Les chiffres étant souvent abstraits, il est inspirant de lister quelques exemples d’entreprises proches de chez nous qui ont concrètement mis en place les principes de RSE.
L’exemple de Caran d’Ache
Caran d’Ache, société bien connue du bout du lac, spécialisée dans les outils d’écriture, a pris de nombreux engagements en matière de développement durable et en a intégré les principes dans sa conduite des opérations. Des vernis à l’eau remplaçant les vernis à base de solvants ont été développés, ce qui diminue considérablement les émissions de composants organiques volatils. Avec ses 800 m2 de panneaux solaires et un système de chauffage nourri par 80 tonnes de copeaux de bois provenant de la production des crayons, la manufacture a fortement baissé ses émissions annuelles de CO2. Caran d’Ache est en outre partenaire des Établissements publics pour l’intégration et a mis en place un atelier qui accueille quotidiennement une douzaine de collaborateurs en situation de handicap ou de réinsertion professionnelle.
Autres exemples: Ethos et Givaudan
De son côté, Ethos Services SA s’est spécialisé dans le domaine de l’investissement responsable. Une large gamme de produits et de services entièrement dédiés au développement durable est proposée à ses clients, qui sont principalement des investisseurs institutionnels. Les services d’Ethos comprennent des fonds d’investissement, des indices, des analyses de vote par procuration, y compris des recommandations de vote, des programmes d’engagement des actionnaires, ainsi que des évaluations de durabilité des entreprises.
Dans le secteur des arômes et parfums, Givaudan recense les chaînes d’approvisionnement des principales matières premières d’origine naturelle qu’utilise l’entreprise et collecte des informations sur le rôle, l’importance et l’emplacement des fournisseurs intermédiaires, jusqu’au niveau des exploitations. Chaque chaîne d’approvisionnement est ensuite comparée à la politique de Givaudan en matière d’approvisionnement responsable, qui inclut, entre autres thèmes, le travail forcé et le travail des enfants.
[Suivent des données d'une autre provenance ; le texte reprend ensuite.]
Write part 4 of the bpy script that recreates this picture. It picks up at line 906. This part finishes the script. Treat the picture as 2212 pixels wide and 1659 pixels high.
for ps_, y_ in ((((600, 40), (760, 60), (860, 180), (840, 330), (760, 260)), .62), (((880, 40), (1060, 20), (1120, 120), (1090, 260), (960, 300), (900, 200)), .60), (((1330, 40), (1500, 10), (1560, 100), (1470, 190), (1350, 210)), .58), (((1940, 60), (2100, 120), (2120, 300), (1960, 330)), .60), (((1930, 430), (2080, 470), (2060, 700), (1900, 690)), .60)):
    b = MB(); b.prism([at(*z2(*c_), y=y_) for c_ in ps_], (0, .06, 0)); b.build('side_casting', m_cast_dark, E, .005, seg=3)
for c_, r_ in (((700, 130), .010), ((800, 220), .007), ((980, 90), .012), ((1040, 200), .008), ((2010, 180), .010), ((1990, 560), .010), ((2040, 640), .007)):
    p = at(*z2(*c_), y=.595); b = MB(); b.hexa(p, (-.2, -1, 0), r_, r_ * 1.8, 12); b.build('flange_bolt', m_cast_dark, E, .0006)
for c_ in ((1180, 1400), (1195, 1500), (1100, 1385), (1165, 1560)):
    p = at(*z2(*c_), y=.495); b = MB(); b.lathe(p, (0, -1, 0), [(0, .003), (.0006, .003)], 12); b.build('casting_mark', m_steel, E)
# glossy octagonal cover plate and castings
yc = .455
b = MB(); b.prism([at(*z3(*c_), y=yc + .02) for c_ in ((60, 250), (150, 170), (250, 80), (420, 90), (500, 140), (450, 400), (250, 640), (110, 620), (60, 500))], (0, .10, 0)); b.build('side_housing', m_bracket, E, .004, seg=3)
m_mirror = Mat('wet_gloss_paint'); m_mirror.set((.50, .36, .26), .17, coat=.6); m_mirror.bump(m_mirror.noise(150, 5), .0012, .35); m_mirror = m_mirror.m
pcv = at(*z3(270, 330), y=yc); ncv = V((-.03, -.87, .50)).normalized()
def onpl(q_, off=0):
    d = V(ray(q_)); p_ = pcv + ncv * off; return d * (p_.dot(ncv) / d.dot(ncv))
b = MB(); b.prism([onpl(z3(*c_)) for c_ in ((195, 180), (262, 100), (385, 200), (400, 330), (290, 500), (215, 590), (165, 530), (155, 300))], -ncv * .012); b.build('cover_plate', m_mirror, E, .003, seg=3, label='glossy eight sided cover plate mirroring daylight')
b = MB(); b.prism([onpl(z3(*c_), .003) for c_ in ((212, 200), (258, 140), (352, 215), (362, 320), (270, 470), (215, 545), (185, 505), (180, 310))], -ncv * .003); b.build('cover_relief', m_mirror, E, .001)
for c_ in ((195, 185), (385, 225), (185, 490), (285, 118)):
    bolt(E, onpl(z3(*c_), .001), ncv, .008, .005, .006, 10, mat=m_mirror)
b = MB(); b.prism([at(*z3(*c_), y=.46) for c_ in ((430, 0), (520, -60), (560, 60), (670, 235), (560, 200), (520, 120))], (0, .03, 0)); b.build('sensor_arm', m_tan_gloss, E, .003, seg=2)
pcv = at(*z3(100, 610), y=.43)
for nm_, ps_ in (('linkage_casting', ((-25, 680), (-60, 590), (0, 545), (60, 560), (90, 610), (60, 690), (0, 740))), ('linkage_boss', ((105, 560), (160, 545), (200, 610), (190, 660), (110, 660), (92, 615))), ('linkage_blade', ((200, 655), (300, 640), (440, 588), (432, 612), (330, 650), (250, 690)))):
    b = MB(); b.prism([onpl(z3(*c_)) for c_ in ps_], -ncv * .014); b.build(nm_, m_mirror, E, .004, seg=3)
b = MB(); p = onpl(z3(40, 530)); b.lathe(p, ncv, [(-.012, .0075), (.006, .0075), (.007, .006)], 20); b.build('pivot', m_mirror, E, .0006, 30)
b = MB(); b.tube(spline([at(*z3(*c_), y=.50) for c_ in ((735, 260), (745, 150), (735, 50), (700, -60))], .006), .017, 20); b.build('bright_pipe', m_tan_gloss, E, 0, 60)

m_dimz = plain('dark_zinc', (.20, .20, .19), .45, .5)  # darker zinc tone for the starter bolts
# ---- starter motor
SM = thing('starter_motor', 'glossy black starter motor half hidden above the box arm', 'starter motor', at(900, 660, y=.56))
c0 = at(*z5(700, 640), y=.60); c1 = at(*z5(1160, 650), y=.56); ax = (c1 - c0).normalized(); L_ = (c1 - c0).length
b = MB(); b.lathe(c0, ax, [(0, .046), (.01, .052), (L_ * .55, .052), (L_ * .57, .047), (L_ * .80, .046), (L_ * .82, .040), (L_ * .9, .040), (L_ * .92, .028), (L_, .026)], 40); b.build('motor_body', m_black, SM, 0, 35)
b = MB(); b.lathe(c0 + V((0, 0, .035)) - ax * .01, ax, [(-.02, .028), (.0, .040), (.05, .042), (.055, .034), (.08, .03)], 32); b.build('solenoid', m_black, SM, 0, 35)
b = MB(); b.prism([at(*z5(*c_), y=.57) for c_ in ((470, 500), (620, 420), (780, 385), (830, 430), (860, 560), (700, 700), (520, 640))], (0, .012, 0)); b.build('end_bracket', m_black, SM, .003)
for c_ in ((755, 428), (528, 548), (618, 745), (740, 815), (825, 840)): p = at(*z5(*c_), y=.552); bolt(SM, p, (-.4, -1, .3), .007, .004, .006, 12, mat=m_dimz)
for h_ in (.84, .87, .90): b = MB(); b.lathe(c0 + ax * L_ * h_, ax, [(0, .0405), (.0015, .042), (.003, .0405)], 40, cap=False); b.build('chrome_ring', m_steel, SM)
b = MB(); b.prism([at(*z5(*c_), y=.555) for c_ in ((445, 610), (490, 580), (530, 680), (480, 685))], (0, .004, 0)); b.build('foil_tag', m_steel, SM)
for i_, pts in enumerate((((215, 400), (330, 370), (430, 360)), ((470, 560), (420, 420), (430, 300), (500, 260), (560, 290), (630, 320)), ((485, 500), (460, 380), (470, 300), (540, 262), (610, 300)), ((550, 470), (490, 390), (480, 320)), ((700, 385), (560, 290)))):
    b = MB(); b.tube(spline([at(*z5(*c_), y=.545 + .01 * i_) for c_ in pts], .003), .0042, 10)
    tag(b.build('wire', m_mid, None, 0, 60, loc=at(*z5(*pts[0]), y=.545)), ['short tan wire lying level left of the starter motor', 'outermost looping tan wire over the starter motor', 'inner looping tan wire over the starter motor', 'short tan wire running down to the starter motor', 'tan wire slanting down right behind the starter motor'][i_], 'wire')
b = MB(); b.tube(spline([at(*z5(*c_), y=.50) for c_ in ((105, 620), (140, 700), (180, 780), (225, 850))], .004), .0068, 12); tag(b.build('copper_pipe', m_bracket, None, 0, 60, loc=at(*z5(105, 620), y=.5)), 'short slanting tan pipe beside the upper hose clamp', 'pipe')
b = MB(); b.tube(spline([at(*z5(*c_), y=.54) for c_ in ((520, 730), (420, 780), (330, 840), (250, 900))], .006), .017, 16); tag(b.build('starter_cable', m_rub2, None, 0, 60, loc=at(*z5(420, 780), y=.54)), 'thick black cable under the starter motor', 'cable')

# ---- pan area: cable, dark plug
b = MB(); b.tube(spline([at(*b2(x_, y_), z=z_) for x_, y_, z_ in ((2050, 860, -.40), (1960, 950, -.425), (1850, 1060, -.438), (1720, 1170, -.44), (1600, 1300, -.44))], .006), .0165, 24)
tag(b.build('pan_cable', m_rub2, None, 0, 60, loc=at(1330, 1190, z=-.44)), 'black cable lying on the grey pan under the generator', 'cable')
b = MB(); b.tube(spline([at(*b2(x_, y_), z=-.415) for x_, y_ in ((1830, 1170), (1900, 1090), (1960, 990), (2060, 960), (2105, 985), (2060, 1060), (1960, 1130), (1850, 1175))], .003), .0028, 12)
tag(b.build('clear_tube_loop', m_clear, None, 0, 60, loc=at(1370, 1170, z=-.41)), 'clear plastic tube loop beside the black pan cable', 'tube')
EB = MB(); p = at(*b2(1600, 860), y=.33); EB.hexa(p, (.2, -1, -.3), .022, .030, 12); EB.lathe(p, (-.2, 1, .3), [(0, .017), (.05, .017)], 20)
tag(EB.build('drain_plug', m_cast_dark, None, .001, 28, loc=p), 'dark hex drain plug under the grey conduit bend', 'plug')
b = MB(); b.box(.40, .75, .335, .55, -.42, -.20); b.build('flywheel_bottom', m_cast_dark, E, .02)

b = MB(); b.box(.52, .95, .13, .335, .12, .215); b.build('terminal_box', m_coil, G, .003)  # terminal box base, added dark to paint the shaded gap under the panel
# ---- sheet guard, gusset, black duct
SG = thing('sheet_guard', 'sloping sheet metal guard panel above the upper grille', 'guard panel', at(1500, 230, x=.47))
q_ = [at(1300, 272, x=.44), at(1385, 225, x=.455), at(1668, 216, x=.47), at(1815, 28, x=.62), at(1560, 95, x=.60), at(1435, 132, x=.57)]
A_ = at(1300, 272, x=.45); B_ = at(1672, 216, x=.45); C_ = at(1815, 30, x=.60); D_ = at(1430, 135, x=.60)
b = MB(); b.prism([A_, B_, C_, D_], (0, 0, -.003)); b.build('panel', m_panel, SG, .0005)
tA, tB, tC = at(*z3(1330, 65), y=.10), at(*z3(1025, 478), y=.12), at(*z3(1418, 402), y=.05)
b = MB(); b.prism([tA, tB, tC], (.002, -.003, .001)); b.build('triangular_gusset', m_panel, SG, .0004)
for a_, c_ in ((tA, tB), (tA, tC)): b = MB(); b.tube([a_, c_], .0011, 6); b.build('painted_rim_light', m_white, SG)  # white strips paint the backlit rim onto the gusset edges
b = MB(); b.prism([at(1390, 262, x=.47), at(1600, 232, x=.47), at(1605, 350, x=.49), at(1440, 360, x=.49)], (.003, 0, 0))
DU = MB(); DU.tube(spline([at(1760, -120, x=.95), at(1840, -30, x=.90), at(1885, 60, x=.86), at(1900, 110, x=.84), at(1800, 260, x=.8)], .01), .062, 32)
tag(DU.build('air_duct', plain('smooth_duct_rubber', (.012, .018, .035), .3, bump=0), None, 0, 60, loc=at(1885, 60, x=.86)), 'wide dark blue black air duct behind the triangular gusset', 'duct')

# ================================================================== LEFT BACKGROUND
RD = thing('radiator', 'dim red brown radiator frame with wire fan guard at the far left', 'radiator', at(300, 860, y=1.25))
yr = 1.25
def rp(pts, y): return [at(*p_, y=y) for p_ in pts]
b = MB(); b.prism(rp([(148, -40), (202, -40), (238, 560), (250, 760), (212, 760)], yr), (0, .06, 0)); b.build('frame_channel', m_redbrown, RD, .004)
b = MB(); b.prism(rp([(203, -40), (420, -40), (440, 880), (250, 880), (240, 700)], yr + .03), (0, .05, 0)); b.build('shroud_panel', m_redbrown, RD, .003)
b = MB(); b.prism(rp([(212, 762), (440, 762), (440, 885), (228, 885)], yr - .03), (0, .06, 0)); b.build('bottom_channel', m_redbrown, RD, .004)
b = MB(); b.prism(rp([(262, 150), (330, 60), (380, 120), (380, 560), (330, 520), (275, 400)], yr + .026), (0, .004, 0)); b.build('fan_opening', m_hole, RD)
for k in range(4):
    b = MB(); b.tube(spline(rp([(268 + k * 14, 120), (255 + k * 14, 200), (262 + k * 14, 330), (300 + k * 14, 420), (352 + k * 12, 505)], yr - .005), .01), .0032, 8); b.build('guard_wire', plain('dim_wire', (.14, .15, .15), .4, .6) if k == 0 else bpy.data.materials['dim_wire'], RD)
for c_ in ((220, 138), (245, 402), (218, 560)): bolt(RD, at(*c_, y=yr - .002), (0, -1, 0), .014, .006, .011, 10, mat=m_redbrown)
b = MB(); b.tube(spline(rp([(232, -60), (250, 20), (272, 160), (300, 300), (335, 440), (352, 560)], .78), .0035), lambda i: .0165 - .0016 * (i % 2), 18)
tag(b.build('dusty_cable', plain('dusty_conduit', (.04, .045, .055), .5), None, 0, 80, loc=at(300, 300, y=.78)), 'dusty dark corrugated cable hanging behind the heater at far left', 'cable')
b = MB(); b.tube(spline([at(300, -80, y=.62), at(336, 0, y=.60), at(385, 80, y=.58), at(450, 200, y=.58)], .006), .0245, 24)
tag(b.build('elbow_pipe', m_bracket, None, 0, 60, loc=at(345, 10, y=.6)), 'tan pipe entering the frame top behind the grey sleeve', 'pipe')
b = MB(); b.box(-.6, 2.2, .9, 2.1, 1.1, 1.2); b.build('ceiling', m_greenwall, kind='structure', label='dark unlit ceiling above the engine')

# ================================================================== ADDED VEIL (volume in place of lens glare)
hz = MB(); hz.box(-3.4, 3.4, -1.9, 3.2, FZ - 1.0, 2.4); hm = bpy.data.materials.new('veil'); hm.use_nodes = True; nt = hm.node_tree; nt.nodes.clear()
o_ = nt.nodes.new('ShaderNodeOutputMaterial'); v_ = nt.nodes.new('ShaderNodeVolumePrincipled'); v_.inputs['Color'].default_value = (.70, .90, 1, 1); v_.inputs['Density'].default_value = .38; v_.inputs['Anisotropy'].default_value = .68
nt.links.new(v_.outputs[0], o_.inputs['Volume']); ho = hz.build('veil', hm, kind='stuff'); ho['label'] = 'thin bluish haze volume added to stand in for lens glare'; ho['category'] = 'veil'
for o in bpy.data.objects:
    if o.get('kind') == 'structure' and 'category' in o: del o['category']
En présence de risques ou d’écarts, l’entreprise s’assure que les fournisseurs concernés adoptent des mesures d’amélioration.
Dernier exemple, celui de Softweb, un incubateur de projets solidaires et un centre de compétences pour l’innovation sociale. L’organisation met à disposition un espace de coworking solidaire et accompagne les entreprises dans la mise en place et le renforcement de politiques de promotion de la diversité en entreprise, comme le temps partiel, la conciliation des vies professionnelle et privée ou encore la promotion des femmes en entreprises.
Pas de recette unique
Ce que montrent ces exemples, c’est que la RSE est plurielle et qu’il est possible d’agir sur de nombreux plans. Il n’y a pas de recette unique pour s’engager sur cette voie. L’essentiel est de s’y mettre puis, idéalement, de le faire savoir, tant en interne qu’à l’externe. La RSE, c’est aussi cela: communiquer sur les efforts entrepris et en faire régulièrement le bilan. Procéder de cette manière permettra de créer un cercle vertueux et de passer à la vitesse supérieure. Il est grand temps.